So, a while back, I did some tests with the mysql, mysqli and PDO extensions. In those tests, I found PDO to be much slower for selects than mysql and mysqli. Half as slow in fact. Santos mentioned these tests in a post about SDO. Wez has pointed out that the mysql API does not use the query cache when using prepared statements. Apparently, under the covers, PDO uses prepared statements for all queries. At least that is what I am taking from this. My tests showed the same speed whether I used the PDO prepared syntax or not.

So, I decided to try Wez's trick of emulating prepared statements to see how PDO did. The results were interesting. Not sure if these are the "fair comparisons" that Wez wants to see, but I gave it my best shot. (Thank Wordpress.com for the crappy font size)
extension         req/s
------------------------
mysqli 164
mysql 162
PDO (Wez Trick) 140
PDO (Wez+prepared) 127
PDO 88
mysqli (prepared) 86
PDO (prepared) 81

So, this is good news. If I had seen these numbers the first time, I would not have been as shocked. There is still overhead obviously. But, its not nearly as big of a drop off.

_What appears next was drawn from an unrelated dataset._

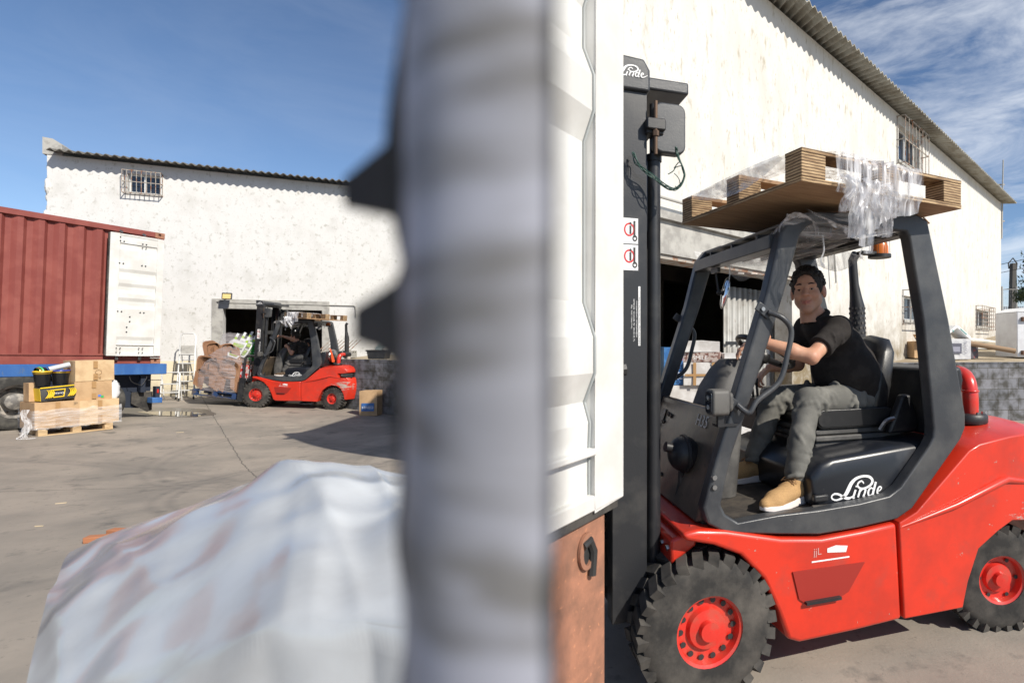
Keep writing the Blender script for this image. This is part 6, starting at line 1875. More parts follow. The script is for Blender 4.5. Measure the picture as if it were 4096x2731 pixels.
        if h < .01:
            b = MB()
            for i in range(5):
                x = fs * (.085 + .027 * i); z = fs * (.119 - .0125 * i)
                c0 = a0 - O + dv * x + Vector((0, 0, z)); k_ = 1 if i % 2 else -1
                b.tube(catmull([c0 + sdv * .034 * k_ - Vector((0, 0, .010)), c0 + dv * .008 + Vector((0, 0, .0)), c0 - sdv * .034 * k_ + dv * .018 - Vector((0, 0, .014))], 5), .0030, 6)
            c0 = a0 - O + dv * .075 * fs + Vector((0, 0, .123 * fs))
            b.ball(c0, (.008, .008, .007), 10, 8)
            for k_ in (-1, 1):
                b.tube(catmull([c0, c0 + sdv * .03 * k_ + dv * .01 + Vector((0, 0, .004)), c0 + sdv * .048 * k_ + dv * .02 - Vector((0, 0, .018)), c0 + sdv * .028 * k_ + dv * .022 - Vector((0, 0, .006)), c0], 6), .0026, 6)
            b.build('lace', M_lace, so, smooth=60)
    return body

fd = Vector((math.cos(R(-131)), math.sin(R(-131)), 0))
PJ = dict(pelvis=(1.215, -.03, 1.345), chest=(1.09, -.03, 1.62), neck=(.955, -.045, 1.795), head=(.865, -.06, 1.96),
          shL=(.985, -.195, 1.735), shR=(.985, .145, 1.745), elL=(.73, -.30, 1.575), elR=(.985, .235, 1.51), wrL=(.485, -.145, 1.665), wrR=(.775, .235, 1.49),
          hipL=(1.17, -.125, 1.315), hipR=(1.17, .095, 1.315), knL=(.765, -.215, 1.325), knR=(.745, .125, 1.30), anL=(.575, -.375, .925), anR=(.595, .125, .925),
          toeL=(.33, -.475, .83), toeR=(.36, .11, .83), floor=.805, front=(-1, 0, 0))
drv = person('man in black polo shirt smiling from the seat of the near forklift', {k: v for k, v in PJ.items()}, (1.05, 0, 1.26), M1, fd, roll=-4, pitch=1, hs=1.11,
             hands=[dict(wrist=PJ['wrL'], dir=(-.85, .35, -.35), n=(-.3, .0, .95), curl=.50, thumb=-1, fcurl=(.42, .48, .52, .58)),
                    dict(wrist=PJ['wrR'], dir=(-.75, .1, -.6), n=(-.5, .0, .85), curl=.7, thumb=1)], waist=1.2, fs=1.13)
PK = dict(pelvis=(.93, 0, 1.36), chest=(.82, 0, 1.58), neck=(.72, -.0, 1.72), head=(.64, -.02, 1.86),
          shL=(.75, -.19, 1.66), shR=(.71, .16, 1.68), elL=(.64, -.25, 1.42), elR=(.44, .22, 1.78), wrL=(.46, -.12, 1.60), wrR=(.16, .16, 1.86),
          hipL=(.90, -.12, 1.33), hipR=(.90, .11, 1.33), knL=(.60, -.18, 1.31), knR=(.62, .1, 1.3), anL=(.48, -.25, .93), anR=(.5, .1, .93),
          toeL=(.24, -.27, .83), toeR=(.26, .1, .83), floor=.805, front=(-1, 0, 0))
PK = {k: ((v[0] - .05, v[1], v[2]) if k in ('pelvis', 'chest', 'neck', 'head', 'shL', 'shR', 'hipL', 'hipR') else v) for k, v in PK.items()}
drv2 = person('man in black shirt pointing forward from the seat of the far forklift', PK, (1.0, 0, 1.26), M2, (-1, -.12, .05), hs=1.05, h=.011, hh=.006, jeans=M_jeans2, waist=.88, shoe_m=mat('brown_shoe', (.12, .08, .05), .7),
              hands=[dict(wrist=PK['wrR'], dir=(-1, 0, .05), n=(0, .2, 1), curl=.5, fcurl=(.02, 1.1, 1.2, 1.2), thumb=1, h=.006), dict(wrist=PK['wrL'], dir=(-.8, .3, .3), n=(-.2, -.9, .3), curl=.9, thumb=-1, h=.006)])
# the woman in a green vest who stands in the doorway behind the far truck
Yw = 15.6; xw = (309.5 - CX) / F * Yw; gw = gz(xw, Yw)
PW = dict(pelvis=(.05, 0, .92), chest=(.02, 0, 1.2), neck=(0, 0, 1.40), head=(-.03, -.01, 1.53), shL=(.0, -.16, 1.33), shR=(.0, .16, 1.33), elL=(.10, -.2, 1.08), elR=(.10, .2, 1.08),
          wrL=(-.13, -.08, 1.05), wrR=(-.13, .1, 1.05), hipL=(.05, -.1, .88), hipR=(.05, .1, .88), knL=(.03, -.1, .48), knR=(.03, .1, .48), anL=(.04, -.1, .09), anR=(.04, .1, .09), toeL=(-.16, -.1, .02), toeR=(-.16, .1, .02), floor=0.0, front=(-1, 0, 0))
person('dark-haired woman in a bright green safety vest standing behind the seat of the far forklift', PW, (0, 0, 0), Matrix.Translation((xw, Yw, gw)) @ Matrix.Rotation(R(10), 4, 'Z') @ Matrix.Scale(1.1, 4), (-1, -.3, 0), h=.011, hh=.006,
       jeans=M_jeans2, hair_long=True, sleeve_long=True, vest=mat('safety_green', (.30, .95, .03), .5), shoe_m=M_plastic, waist=.85,
       hands=[dict(wrist=PW['wrL'], dir=(-.8, .5, 0), n=(0, 0, 1), curl=.6, h=.006), dict(wrist=PW['wrR'], dir=(-.8, -.5, 0), n=(0, 0, 1), curl=.6, h=.006)])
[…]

To comlete the tests, I tried the same trick with inserts. You can see all the code at the link above. Basically, we do 10,000 inserts into a table with some random data.
extension          time
--------------------------
pdo (extended) 18.17s
mysqli (extended) 18.40s
mysql (extended) 18.46s
pdo (prepared) 25.04s
mysqli (prepared) 36.93s
mysqli 50.43s
mysql 53.09s
pdo 59.96s
pdo (Wez+prepared) 85.23s

I ran this several times. Maybe Wez or someone that works on PDO can shed some light on this. Seems like it would be tough to keep track of when to use this flag and when not to. Of course, most web applications are read heavy, not write heavy. My guess is there is more gain to emulating prepared statements than not.